SET PROBLEM: Look through the material below. Copy every line with the string "Blender" in it.

ENTRIES PROVIDED:
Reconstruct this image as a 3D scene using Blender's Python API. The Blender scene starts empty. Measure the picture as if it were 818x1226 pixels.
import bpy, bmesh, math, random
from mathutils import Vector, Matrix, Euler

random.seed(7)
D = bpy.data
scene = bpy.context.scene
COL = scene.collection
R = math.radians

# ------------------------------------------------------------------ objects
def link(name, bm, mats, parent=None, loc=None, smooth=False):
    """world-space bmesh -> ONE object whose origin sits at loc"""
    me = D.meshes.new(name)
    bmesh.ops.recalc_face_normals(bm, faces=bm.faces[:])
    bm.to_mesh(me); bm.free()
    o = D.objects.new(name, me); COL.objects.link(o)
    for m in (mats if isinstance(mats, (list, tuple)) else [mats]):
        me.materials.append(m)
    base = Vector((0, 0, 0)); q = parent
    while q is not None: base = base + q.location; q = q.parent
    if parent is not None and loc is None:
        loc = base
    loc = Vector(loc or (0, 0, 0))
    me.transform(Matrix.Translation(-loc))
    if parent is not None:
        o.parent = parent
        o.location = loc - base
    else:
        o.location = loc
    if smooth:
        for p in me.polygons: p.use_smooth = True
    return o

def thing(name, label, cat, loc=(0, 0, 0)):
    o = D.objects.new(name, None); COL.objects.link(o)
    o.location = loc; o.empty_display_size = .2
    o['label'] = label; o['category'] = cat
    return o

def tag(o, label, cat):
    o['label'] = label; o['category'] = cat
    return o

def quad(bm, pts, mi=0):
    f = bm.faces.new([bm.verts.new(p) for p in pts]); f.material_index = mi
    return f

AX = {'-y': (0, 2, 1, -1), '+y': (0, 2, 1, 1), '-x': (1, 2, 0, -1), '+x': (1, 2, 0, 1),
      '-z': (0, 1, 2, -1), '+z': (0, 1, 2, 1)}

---

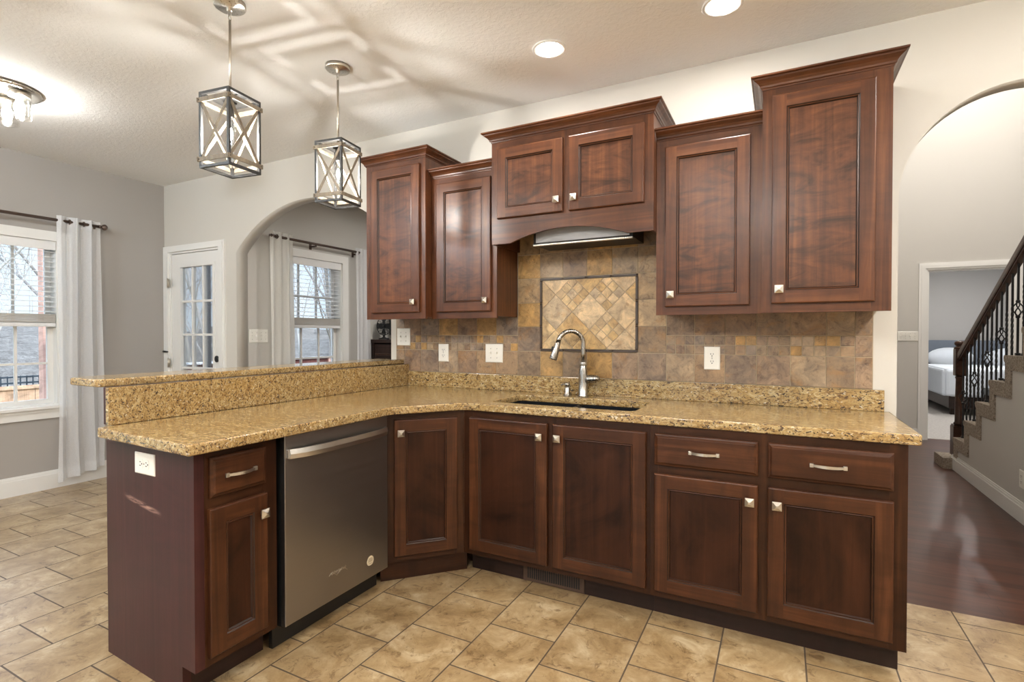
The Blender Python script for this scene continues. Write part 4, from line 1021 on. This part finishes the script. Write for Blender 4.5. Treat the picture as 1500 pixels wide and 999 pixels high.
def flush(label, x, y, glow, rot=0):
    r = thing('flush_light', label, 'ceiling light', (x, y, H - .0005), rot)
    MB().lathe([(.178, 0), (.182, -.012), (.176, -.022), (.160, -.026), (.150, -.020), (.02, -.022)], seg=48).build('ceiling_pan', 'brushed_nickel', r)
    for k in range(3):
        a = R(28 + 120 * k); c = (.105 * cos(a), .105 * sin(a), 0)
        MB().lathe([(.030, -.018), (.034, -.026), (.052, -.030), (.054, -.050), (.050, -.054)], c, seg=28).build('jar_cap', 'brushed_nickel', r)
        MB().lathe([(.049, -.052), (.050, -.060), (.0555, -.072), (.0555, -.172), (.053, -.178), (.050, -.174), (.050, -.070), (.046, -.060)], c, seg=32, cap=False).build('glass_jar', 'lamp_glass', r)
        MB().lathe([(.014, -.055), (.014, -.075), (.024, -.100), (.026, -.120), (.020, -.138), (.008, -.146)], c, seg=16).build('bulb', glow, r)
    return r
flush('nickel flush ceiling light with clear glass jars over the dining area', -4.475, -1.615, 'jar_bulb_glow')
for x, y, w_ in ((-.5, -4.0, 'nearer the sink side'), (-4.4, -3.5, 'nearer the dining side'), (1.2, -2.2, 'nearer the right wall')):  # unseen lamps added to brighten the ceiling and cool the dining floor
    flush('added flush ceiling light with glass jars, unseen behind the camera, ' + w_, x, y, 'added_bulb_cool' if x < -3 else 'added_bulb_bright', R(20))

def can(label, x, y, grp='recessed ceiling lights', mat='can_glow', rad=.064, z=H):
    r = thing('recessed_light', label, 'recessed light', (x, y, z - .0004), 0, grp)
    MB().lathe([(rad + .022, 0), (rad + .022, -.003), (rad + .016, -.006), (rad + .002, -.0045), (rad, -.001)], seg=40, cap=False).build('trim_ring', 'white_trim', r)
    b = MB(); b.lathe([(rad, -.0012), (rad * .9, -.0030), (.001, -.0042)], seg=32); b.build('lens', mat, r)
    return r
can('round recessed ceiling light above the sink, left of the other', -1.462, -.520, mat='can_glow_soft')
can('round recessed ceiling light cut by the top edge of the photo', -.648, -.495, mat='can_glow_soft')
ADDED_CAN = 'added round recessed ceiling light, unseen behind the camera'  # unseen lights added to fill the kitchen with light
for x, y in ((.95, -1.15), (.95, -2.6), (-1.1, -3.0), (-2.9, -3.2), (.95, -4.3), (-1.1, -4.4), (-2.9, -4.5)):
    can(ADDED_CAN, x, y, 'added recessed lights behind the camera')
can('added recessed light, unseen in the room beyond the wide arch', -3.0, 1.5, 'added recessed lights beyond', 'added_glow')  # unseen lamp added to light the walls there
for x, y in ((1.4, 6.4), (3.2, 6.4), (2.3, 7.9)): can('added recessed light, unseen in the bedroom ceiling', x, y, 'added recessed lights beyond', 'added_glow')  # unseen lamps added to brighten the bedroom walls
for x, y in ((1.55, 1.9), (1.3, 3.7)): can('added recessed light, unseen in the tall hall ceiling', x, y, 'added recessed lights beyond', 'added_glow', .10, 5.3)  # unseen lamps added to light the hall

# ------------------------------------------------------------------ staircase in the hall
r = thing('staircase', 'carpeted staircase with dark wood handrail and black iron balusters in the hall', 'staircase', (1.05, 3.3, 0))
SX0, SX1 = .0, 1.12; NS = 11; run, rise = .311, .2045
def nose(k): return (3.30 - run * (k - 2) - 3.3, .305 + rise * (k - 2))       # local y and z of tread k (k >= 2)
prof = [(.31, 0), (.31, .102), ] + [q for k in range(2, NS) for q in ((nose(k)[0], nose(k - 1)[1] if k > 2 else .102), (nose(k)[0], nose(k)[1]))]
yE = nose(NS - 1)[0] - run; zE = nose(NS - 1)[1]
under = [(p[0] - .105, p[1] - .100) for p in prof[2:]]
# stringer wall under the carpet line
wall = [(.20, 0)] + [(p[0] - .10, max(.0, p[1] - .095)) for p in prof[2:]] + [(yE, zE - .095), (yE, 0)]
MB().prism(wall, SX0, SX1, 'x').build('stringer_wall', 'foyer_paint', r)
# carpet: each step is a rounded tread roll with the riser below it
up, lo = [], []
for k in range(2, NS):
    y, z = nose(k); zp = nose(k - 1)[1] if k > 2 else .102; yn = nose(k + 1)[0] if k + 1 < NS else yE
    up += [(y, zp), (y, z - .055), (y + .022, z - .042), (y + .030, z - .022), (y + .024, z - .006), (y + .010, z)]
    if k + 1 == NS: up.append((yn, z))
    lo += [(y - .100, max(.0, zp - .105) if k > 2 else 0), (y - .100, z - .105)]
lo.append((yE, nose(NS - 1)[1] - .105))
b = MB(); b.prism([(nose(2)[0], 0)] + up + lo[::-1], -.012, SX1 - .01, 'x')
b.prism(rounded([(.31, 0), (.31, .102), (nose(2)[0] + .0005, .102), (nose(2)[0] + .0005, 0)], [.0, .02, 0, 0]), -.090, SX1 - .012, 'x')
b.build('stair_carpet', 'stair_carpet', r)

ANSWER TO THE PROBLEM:
Reconstruct this image as a 3D scene using Blender's Python API. The Blender scene starts empty. Measure the picture as if it were 818x1226 pixels.
The Blender Python script for this scene continues. Write part 4, from line 1021 on. This part finishes the script. Write for Blender 4.5. Treat the picture as 1500 pixels wide and 999 pixels high.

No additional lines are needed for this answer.